### Given material:

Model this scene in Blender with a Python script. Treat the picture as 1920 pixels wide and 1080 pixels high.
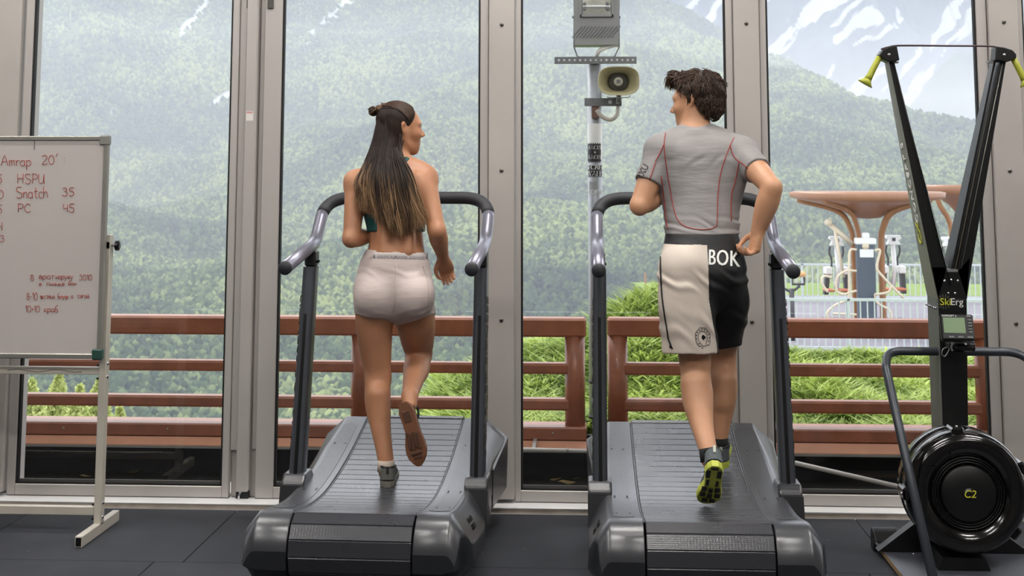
import bpy, bmesh, math, random
import numpy as np
from mathutils import Vector, Matrix, Euler
from mathutils.bvhtree import BVHTree

for o in list(bpy.data.objects): bpy.data.objects.remove(o)
SC = bpy.context.scene
COL = SC.collection
random.seed(7); RNG = np.random.default_rng(11)

# ---------------------------------------------------------------- camera
F, PPX, PPY = 2500.0, 960.0, 51.0          # focal length and principal point in pixels of the 1920x1080 frame
PITCH, YAW, ROLL, EYE = math.atan(284/2500), math.atan(135/2500), 0.001, 1.62
cam = bpy.data.cameras.new('camera'); camo = bpy.data.objects.new('camera', cam); COL.objects.link(camo)
cam.sensor_width = 36; cam.lens = 36*F/1920; cam.shift_y = -(540-PPY)/1920
cam.clip_start = 0.05; cam.clip_end = 20000
CAMR = Matrix.Rotation(YAW,3,'Z') @ Matrix.Rotation(math.pi/2+PITCH,3,'X') @ Matrix.Rotation(ROLL,3,'Z')
camo.matrix_world = Matrix.Translation((0,0,EYE)) @ CAMR.to_4x4()
cam.dof.use_dof = True; cam.dof.focus_distance = 5.75; cam.dof.aperture_fstop = 9.0
SC.camera = camo

# ---------------------------------------------------------------- world, sun, exposure
SC.view_settings.view_transform = 'Standard'; SC.view_settings.look = 'None'
SC.view_settings.gamma = 1.0; SC.view_settings.use_curve_mapping = False
SC.view_settings.exposure = 0.8
wd = bpy.data.worlds.new('overcast_sky'); SC.world = wd; wd.use_nodes = True
wn = wd.node_tree; wn.nodes.clear()
_o = wn.nodes.new('ShaderNodeOutputWorld'); _b = wn.nodes.new('ShaderNodeBackground')
_tc = wn.nodes.new('ShaderNodeTexCoord'); _nz = wn.nodes.new('ShaderNodeTexNoise'); _rp = wn.nodes.new('ShaderNodeValToRGB')
_nz.inputs['Scale'].default_value = 2.2; _nz.inputs['Detail'].default_value = 5
_rp.color_ramp.elements[0].position = .3; _rp.color_ramp.elements[0].color = (.72,.77,.85,1)
_rp.color_ramp.elements[1].position = .7; _rp.color_ramp.elements[1].color = (.93,.95,1,1)
wn.links.new(_tc.outputs['Generated'], _nz.inputs['Vector']); wn.links.new(_nz.outputs['Fac'], _rp.inputs['Fac'])
wn.links.new(_rp.outputs['Color'], _b.inputs['Color']); _b.inputs['Strength'].default_value = 1.6
wn.links.new(_b.outputs['Background'], _o.inputs['Surface'])
_s = bpy.data.lights.new('hazy_sun', 'SUN'); _s.energy = 1.5; _s.angle = math.radians(25); _s.color = (1,.97,.9)
suno = bpy.data.objects.new('hazy_sun', _s); COL.objects.link(suno)
suno.rotation_euler = (math.radians(38), 0, math.radians(-150))
# ---------------------------------------------------------------- helpers
def ray(px, py): return CAMR @ Vector(((px-PPX)/F, -(py-PPY)/F, -1))
EYEV = Vector((0,0,EYE))
def at(px, py, Y): d = ray(px,py); return EYEV + d*(Y/d.y)              # where a sight line meets the upright plane at depth Y
def atz(px, py, Z): d = ray(px,py); return EYEV + d*((Z-EYE)/d.z)       # ... and a level plane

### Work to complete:
Leave out the pictures and restate everything else word for word.

### Solution to this exercise:
Model this scene in Blender with a Python script. Treat the picture as 1920 pixels wide and 1080 pixels high.
import bpy, bmesh, math, random
import numpy as np
from mathutils import Vector, Matrix, Euler
from mathutils.bvhtree import BVHTree

for o in list(bpy.data.objects): bpy.data.objects.remove(o)
SC = bpy.context.scene
COL = SC.collection
random.seed(7); RNG = np.random.default_rng(11)

# ---------------------------------------------------------------- camera
F, PPX, PPY = 2500.0, 960.0, 51.0          # focal length and principal point in pixels of the 1920x1080 frame
PITCH, YAW, ROLL, EYE = math.atan(284/2500), math.atan(135/2500), 0.001, 1.62
cam = bpy.data.cameras.new('camera'); camo = bpy.data.objects.new('camera', cam); COL.objects.link(camo)
cam.sensor_width = 36; cam.lens = 36*F/1920; cam.shift_y = -(540-PPY)/1920
cam.clip_start = 0.05; cam.clip_end = 20000
CAMR = Matrix.Rotation(YAW,3,'Z') @ Matrix.Rotation(math.pi/2+PITCH,3,'X') @ Matrix.Rotation(ROLL,3,'Z')
camo.matrix_world = Matrix.Translation((0,0,EYE)) @ CAMR.to_4x4()
cam.dof.use_dof = True; cam.dof.focus_distance = 5.75; cam.dof.aperture_fstop = 9.0
SC.camera = camo

# ---------------------------------------------------------------- world, sun, exposure
SC.view_settings.view_transform = 'Standard'; SC.view_settings.look = 'None'
SC.view_settings.gamma = 1.0; SC.view_settings.use_curve_mapping = False
SC.view_settings.exposure = 0.8
wd = bpy.data.worlds.new('overcast_sky'); SC.world = wd; wd.use_nodes = True
wn = wd.node_tree; wn.nodes.clear()
_o = wn.nodes.new('ShaderNodeOutputWorld'); _b = wn.nodes.new('ShaderNodeBackground')
_tc = wn.nodes.new('ShaderNodeTexCoord'); _nz = wn.nodes.new('ShaderNodeTexNoise'); _rp = wn.nodes.new('ShaderNodeValToRGB')
_nz.inputs['Scale'].default_value = 2.2; _nz.inputs['Detail'].default_value = 5
_rp.color_ramp.elements[0].position = .3; _rp.color_ramp.elements[0].color = (.72,.77,.85,1)
_rp.color_ramp.elements[1].position = .7; _rp.color_ramp.elements[1].color = (.93,.95,1,1)
wn.links.new(_tc.outputs['Generated'], _nz.inputs['Vector']); wn.links.new(_nz.outputs['Fac'], _rp.inputs['Fac'])
wn.links.new(_rp.outputs['Color'], _b.inputs['Color']); _b.inputs['Strength'].default_value = 1.6
wn.links.new(_b.outputs['Background'], _o.inputs['Surface'])
_s = bpy.data.lights.new('hazy_sun', 'SUN'); _s.energy = 1.5; _s.angle = math.radians(25); _s.color = (1,.97,.9)
suno = bpy.data.objects.new('hazy_sun', _s); COL.objects.link(suno)
suno.rotation_euler = (math.radians(38), 0, math.radians(-150))
# ---------------------------------------------------------------- helpers
def ray(px, py): return CAMR @ Vector(((px-PPX)/F, -(py-PPY)/F, -1))
EYEV = Vector((0,0,EYE))
def at(px, py, Y): d = ray(px,py); return EYEV + d*(Y/d.y)              # where a sight line meets the upright plane at depth Y
def atz(px, py, Z): d = ray(px,py); return EYEV + d*((Z-EYE)/d.z)       # ... and a level plane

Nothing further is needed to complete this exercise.